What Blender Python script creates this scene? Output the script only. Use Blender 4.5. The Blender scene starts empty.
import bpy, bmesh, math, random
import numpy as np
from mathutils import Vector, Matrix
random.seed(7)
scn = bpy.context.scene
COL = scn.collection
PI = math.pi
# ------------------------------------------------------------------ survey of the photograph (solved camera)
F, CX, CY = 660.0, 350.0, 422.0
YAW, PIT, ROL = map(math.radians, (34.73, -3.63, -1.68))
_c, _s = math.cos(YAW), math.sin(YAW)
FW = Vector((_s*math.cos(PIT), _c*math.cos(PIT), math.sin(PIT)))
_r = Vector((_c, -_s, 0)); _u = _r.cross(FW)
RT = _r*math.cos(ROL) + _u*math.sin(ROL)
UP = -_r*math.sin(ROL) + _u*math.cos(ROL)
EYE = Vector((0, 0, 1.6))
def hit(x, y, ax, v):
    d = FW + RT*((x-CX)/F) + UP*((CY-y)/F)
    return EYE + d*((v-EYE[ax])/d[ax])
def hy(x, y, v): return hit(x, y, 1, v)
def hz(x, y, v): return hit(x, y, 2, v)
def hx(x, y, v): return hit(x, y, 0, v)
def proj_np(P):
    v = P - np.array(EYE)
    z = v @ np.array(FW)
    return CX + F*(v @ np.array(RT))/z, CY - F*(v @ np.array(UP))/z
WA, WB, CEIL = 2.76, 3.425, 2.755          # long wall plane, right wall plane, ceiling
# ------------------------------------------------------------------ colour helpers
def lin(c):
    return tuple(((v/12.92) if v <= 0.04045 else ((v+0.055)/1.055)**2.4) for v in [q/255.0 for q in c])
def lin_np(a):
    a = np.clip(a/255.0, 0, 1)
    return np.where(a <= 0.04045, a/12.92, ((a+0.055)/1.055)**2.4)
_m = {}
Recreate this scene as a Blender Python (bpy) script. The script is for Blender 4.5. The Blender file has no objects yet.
+===+
§ Prompt: Restate the listing above word for word.

§ The response:
What Blender Python script creates this scene? Output the script only. Use Blender 4.5. The Blender scene starts empty.
import bpy, bmesh, math, random
import numpy as np
from mathutils import Vector, Matrix
random.seed(7)
scn = bpy.context.scene
COL = scn.collection
PI = math.pi
# ------------------------------------------------------------------ survey of the photograph (solved camera)
F, CX, CY = 660.0, 350.0, 422.0
YAW, PIT, ROL = map(math.radians, (34.73, -3.63, -1.68))
_c, _s = math.cos(YAW), math.sin(YAW)
FW = Vector((_s*math.cos(PIT), _c*math.cos(PIT), math.sin(PIT)))
_r = Vector((_c, -_s, 0)); _u = _r.cross(FW)
RT = _r*math.cos(ROL) + _u*math.sin(ROL)
UP = -_r*math.sin(ROL) + _u*math.cos(ROL)
EYE = Vector((0, 0, 1.6))
def hit(x, y, ax, v):
    d = FW + RT*((x-CX)/F) + UP*((CY-y)/F)
    return EYE + d*((v-EYE[ax])/d[ax])
def hy(x, y, v): return hit(x, y, 1, v)
def hz(x, y, v): return hit(x, y, 2, v)
def hx(x, y, v): return hit(x, y, 0, v)
def proj_np(P):
    v = P - np.array(EYE)
    z = v @ np.array(FW)
    return CX + F*(v @ np.array(RT))/z, CY - F*(v @ np.array(UP))/z
WA, WB, CEIL = 2.76, 3.425, 2.755          # long wall plane, right wall plane, ceiling
# ------------------------------------------------------------------ colour helpers
def lin(c):
    return tuple(((v/12.92) if v <= 0.04045 else ((v+0.055)/1.055)**2.4) for v in [q/255.0 for q in c])
def lin_np(a):
    a = np.clip(a/255.0, 0, 1)
    return np.where(a <= 0.04045, a/12.92, ((a+0.055)/1.055)**2.4)
_m = {}
Recreate this scene as a Blender Python (bpy) script. The script is for Blender 4.5. The Blender file has no objects yet.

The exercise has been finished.